Впрочем, так принято в Петербурге.

А вслед еще один правомерный вопрос: почему мы, или пусть, прежде всего, я, не имея ни того, ни другого, ни, наконец, чего-то вероятного третьего, решились отдать ей, Юлии Кокошко, преимущество, выраженное скромной премией Андрея Белого?

Здесь уместно сказать, что вручение этой премии обязано возможностям самой пишущей (мы остерегаемся слова "дар", как слова "дыра"), которая смогла сделать очень немногое, но, на мой взгляд, необыкновенно трудное - обойти, подобно шелковичному червю, (конечно же, опять Поль Валери!) препоны непроницаемого; точнее, найти возможности, которые считались заколоченными, наподобие заборов, закрытыми, невозможными либо навсегда присвоенными другими. Иногда жаль тех, кто, получив землю тотчас начинает рыть ее в поисках нефти...

Чаще всего в земле мы находим свидетельства лишь прежних подобных попыток.

Вероятно отсюда могут проистекать некоторые смутные досадности, о которых я бы не хотел упоминать, хотя по этой же причине я могу, допустим, сказать иное, а именно, что каждая вещь имеет вес, цвет, вкус, меру и время.

Вещь имеет множество других измерений, как и желание. Но отнюдь не бесспорно желание - измерить или иметь.

Каждая работа художника впитывает в себя невероятное количество измерений, ожиданий не-имения и не-желания.

Во всяком случае, когда-то мы так думали.

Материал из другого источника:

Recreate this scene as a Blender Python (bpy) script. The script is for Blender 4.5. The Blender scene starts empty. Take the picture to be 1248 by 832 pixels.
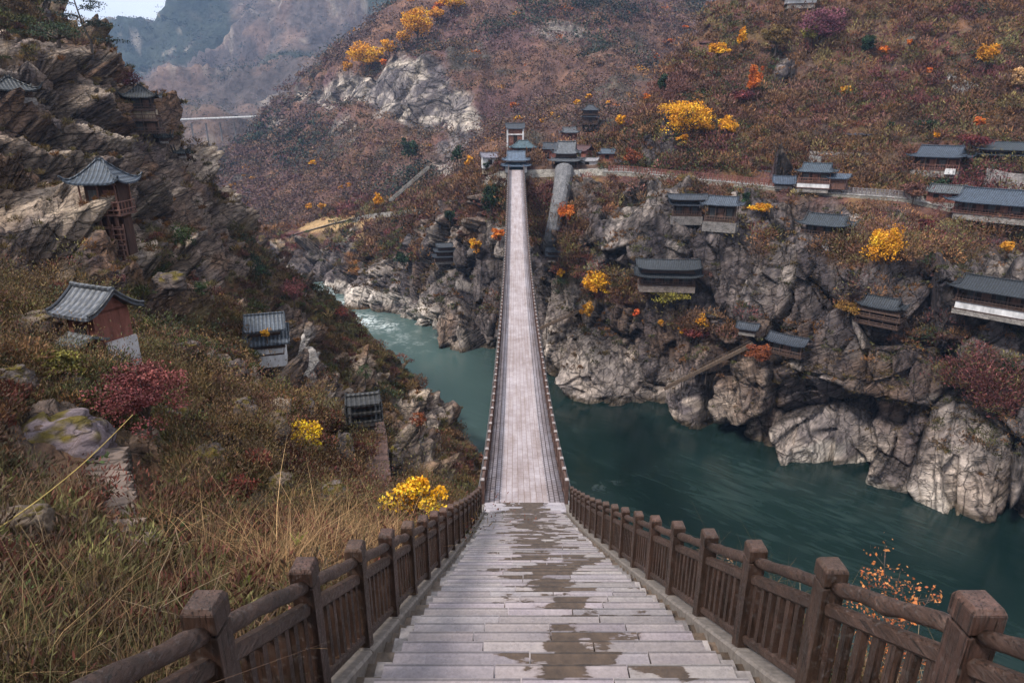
import bpy, math, random, mathutils
import numpy as np
R_ = math.radians
random.seed(7); rng = np.random.default_rng(11)
scene = bpy.context.scene
C = scene.collection
# ------------------------------------------------------------------ camera geometry (water level is z = 0)
F = 780.0; PITCH = R_(18.8); CH = 56.0
cp, sp = math.cos(PITCH), math.sin(PITCH)
def at(px, py, Y):
    """the world point Y metres ahead seen in the direction of a photograph pixel"""
    px = np.asarray(px, float); py = np.asarray(py, float); Y = np.asarray(Y, float)
    dn = (py - 416) / F; dy = cp - dn * sp; dz = -sp - dn * cp; dx = (px - 624) / F
    k = Y / dy
    return np.stack([dx * k, Y + 0 * k, CH + dz * k], -1)
def shoreY(py):
    dn = (py - 416) / F
    return CH * (cp - dn * sp) / (sp + dn * cp)
def proj(P):
    P = np.asarray(P, float)
    y = P[..., 1]; z = P[..., 2] - CH
    d = y * cp - z * sp; up = y * sp + z * cp
    d_ = np.where(d > .05, d, .05)
    return 624 + F * P[..., 0] / d_, 416 - F * up / d_, d
# ------------------------------------------------------------------ numpy noise
def _h(ix, iy, iz, s):
    n = (ix.astype(np.uint32) * np.uint32(374761393) + iy.astype(np.uint32) * np.uint32(668265263)
         + iz.astype(np.uint32) * np.uint32(2147483647) + np.uint32(s) * np.uint32(1274126177))
    n = (n ^ (n >> np.uint32(13))) * np.uint32(1274126177)
    n = n ^ (n >> np.uint32(16))
    n = n * np.uint32(2246822519); n = n ^ (n >> np.uint32(15))
    return (n & np.uint32(0xFFFFFF)).astype(np.float32) / np.float32(0xFFFFFF)
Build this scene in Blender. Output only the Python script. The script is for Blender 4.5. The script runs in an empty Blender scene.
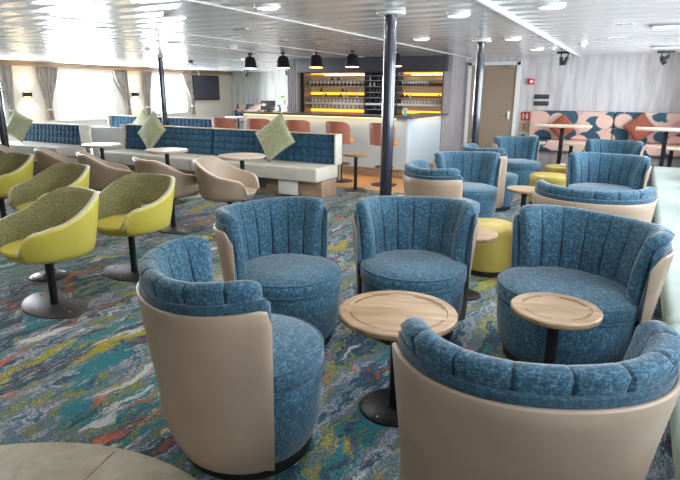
import bpy, bmesh, math, random
from mathutils import Vector, Matrix
random.seed(7)
sc = bpy.context.scene
COL = sc.collection
PI = math.pi

# ------------------------------------------------------------------ camera
cam_d = bpy.data.cameras.new('camera')
cam = bpy.data.objects.new('camera', cam_d)
COL.objects.link(cam)
R3 = Matrix(((0.88135, -0.129354, 0.454411), (0.472405, 0.226137, -0.851878), (0.007434, 0.965469, 0.260413)))
cam.matrix_world = Matrix.Translation((0, 0, 1.5)) @ R3.to_4x4()
cam_d.sensor_width = 36
cam_d.lens = 550 / 680 * 36
cam_d.clip_start = 0.02
sc.camera = cam

# ------------------------------------------------------------------ world, exposure
w = bpy.data.worlds.new('world')
sc.world = w
w.use_nodes = True
w.node_tree.nodes['Background'].inputs[0].default_value = (0.86, 0.93, 1.0, 1)
w.node_tree.nodes['Background'].inputs[1].default_value = 2.6
sc.view_settings.view_transform = 'Standard'
sc.view_settings.look = 'None'
sc.view_settings.gamma = 1
sc.view_settings.exposure = 0.5


def area(name, loc, rot, sx, sy, power, col=(1, 1, 1), spread=PI, shape='RECTANGLE'):
    l = bpy.data.lights.new(name, 'AREA')
    l.shape = shape
    l.size = sx
    if shape in ('RECTANGLE', 'ELLIPSE'):
        l.size_y = sy
    l.energy = power
    l.color = col
    l.spread = spread
    o = bpy.data.objects.new(name, l)
    o.location = loc
    o.rotation_euler = rot
    COL.objects.link(o)
    return o


PORT_WINDOWS = [(6.3, 8.3, 0.72, 2.0), (10.05, 12.0, 0.68, 2.0), (13.4, 15.1, 0.76, 2.0)]
STAR_WINDOWS = [(-1.7, 0.3, 0.95, 1.98), (0.9, 2.9, 0.95, 1.98), (3.5, 5.5, 0.95, 1.98), (6.1, 8.1, 0.95, 1.98), (8.7, 10.7, 0.95, 1.98)]
XP, XS, YB, YR, ZC = -14.2, 1.05, 11.8, -2.6, 2.19
for y0, y1, z0, z1 in PORT_WINDOWS:     # daylight through the port windows
    area('daylight_port', (XP - 0.35, (y0 + y1) / 2, (z0 + z1) / 2), (0, -PI / 2, 0), z1 - z0 + .3, y1 - y0 + .3, 480, (0.95, 0.98, 1))
for y0, y1, z0, z1 in STAR_WINDOWS[1:]:     # daylight through the starboard windows
    area('daylight_starboard', (XS + 0.35, (y0 + y1) / 2, (z0 + z1) / 2), (0, PI / 2, 0), z1 - z0 + .2, y1 - y0 + .2, 40 if y0 < 3 else 95, (0.93, 0.97, 1))


# ------------------------------------------------------------------ materials
def new_mat(name):
    m = bpy.data.materials.new(name)
    m.use_nodes = True
    return m, m.node_tree, m.node_tree.nodes['Principled BSDF']


def srgb(r, g, b):
    f = lambda c: (c / 255 / 12.92) if c / 255 <= 0.04045 else ((c / 255 + 0.055) / 1.055) ** 2.4
    return (f(r), f(g), f(b), 1)


def plain(name, c, rough=0.5, metal=0.0, coat=0.0, emit=None, es=0):
    m, nt, b = new_mat(name)
    b.inputs['Base Color'].default_value = c
    b.inputs['Roughness'].default_value = rough
    b.inputs['Metallic'].default_value = metal
    b.inputs['Coat Weight'].default_value = coat
    if emit:
        b.inputs['Emission Color'].default_value = emit
        b.inputs['Emission Strength'].default_value = es
    # faint procedural break-up of the finish
    n = nt.nodes.new('ShaderNodeTexNoise')
    n.inputs['Scale'].default_value = 30
    tc = nt.nodes.new('ShaderNodeTexCoord')
    nt.links.new(tc.outputs['Object'], n.inputs['Vector'])
    mr = nt.nodes.new('ShaderNodeMapRange')
    mr.inputs[3].default_value = max(0, rough - .05)
    mr.inputs[4].default_value = min(1, rough + .05)
    nt.links.new(n.outputs['Fac'], mr.inputs[0])
    nt.links.new(mr.outputs[0], b.inputs['Roughness'])
    return m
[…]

Иногда, ощущая в чтении работ Юлии Кокошко размокший вкус почти газетной бумаги сказок Андерсона (см. с изнанки поэзы Кибирова), чувствуя папиросную дрожь полуслепого Платонова, клюквенный грохот кровельной жести ОБЕРЕУтских пиров, угадывая несомненное письмо (одно единственное в собственном от него отречении) тому, кого любовь находит раньше, чем тело, я прихожу к заключению, что Юлия Кокошко получает сегодня знаки своего преимущества за неизъяснимо опасные и столь великолепные качества, которые отметил в начале уходящего века один писатель и без которых пишущий ничто:

- за "хитроумие, молчание, изгнание".

И, паче того, - за то хрупкое равновесие, которое Юлия Кокошко выдерживает между молчанием изгнания, изгнанием молчания и хитроумием, позволяющим ей об этом продолжать знать, не разрушая нужную работу сердца.